Wednesday, February 4, 2009

Gina the Writer

My writing quasi-career began not as a job, but as a blogger. And not even as a my-opinion-is-more-important-than-yours-type of blogger; I had written dozens of articles before I ever gave anyone the web address, and even then, it was by request. I really and truly wrote only for myself.

Now that I write for the paper, I have to generate at least one article per week. Normally, I pick through the hundred things in the news, or the thousand things that bounce around in my mind, and write about whichever one happens to be the most newsworthy, the most controversial, or sometimes just the easiest to pen 800 words about.

There have been weeks when I can't stop writing. Suddenly there seem to be a myriad of interesting and important topics, and I'll pump out five or six articles in a matter of days. I'll see something on the news or in the paper, and it consumes my thoughts to the extent that I've actually gotten out of bed to write a piece while the words were still fresh in my mind.

Here we are more than two years after I started blogging, and everything I write, while it may go through a more complex editing process than before, is much the same. I am very fortunate to be in a position where I choose the subject matter of my articles, and I have fantastically open-minded and tolerant employers to thank for that.

How strange that, even after more than 60 published articles, I still feel like a fraud calling myself a writer. I've never been to journalism school, nor have I take a single writing course. I wasn't pursued as a writer by any publication, I took a leap of faith and hoped someone would find promise in my work. Even though I am able to say I get paid for the things I write, I would never be so bold as to describe my occupation as "writer".

This train of thought has cropped up for a very obvious (at least to me), Freudian reason: lately I've had to go over my own work and choose which articles from the past year are the best. Not the funniest, not the most newsworthy, but the best in a technical sense. And this task of choosing puts me and my ego in a difficult position.

I don't know if my idea of funny was funny to someone else. Maybe the most hilarious moment of my week, which I wrote about in detail and with great flourish, soared over the heads of most others and fell flat.

I don't know if my explanation of an issue adequately told the story I was trying to tell. Maybe I had false expectations of the public's familiarity with a subject, didn't use enough back story, and people were wondering what in the world I was talking about.

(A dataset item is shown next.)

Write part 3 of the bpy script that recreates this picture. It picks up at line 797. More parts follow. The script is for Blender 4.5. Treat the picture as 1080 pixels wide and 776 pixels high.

I don't know if my work is good enough. Maybe, even though I know lots of big words and roughly where to place my commas, my writing is just a bunch of partially incoherent, irrelevant nonsense, by someone with too many opinions and not enough writing chops to properly construct a print-worthy article.

Maybe, maybe, maybe. I don't know. What I'm assuming are words uttered often among writers of my experience,and perhaps even occasionally by seasoned ones from time to time.

I'm reluctant to admit, this is the one area of my life where I have sufficient self-doubt. Not so much in the validity of my opinions, or the sincerity behind what I write, but in the cogency of my arguments, the clarity of my points, and the style from a technical perspective.

It is during these moments of self-doubt that, while I simultaneously end up turning them into an article for this week's paper, I have to remember that I do this for myself, just like I did in the beginning. I might have an audience larger than one, but that hasn't changed my purpose or my goal. And since my goal is to use the skills I have to rid my swirling brain of some of it's overwhelming content, I have accomplished what I set out to do before a single issue of the paper is purchased.

So I'm sitting here, for what has to be the fiftieth time, looking over my work from the past year and wondering which articles are fit to be judged by a trained eye. I still haven't even figured out which are those of Gina, the wife, the mother of two, the university drop-out and frequent windbag, and which are those of Gina the professional writer. I haven't even decided if those are the same people. But I have decided neither of them are going to stop.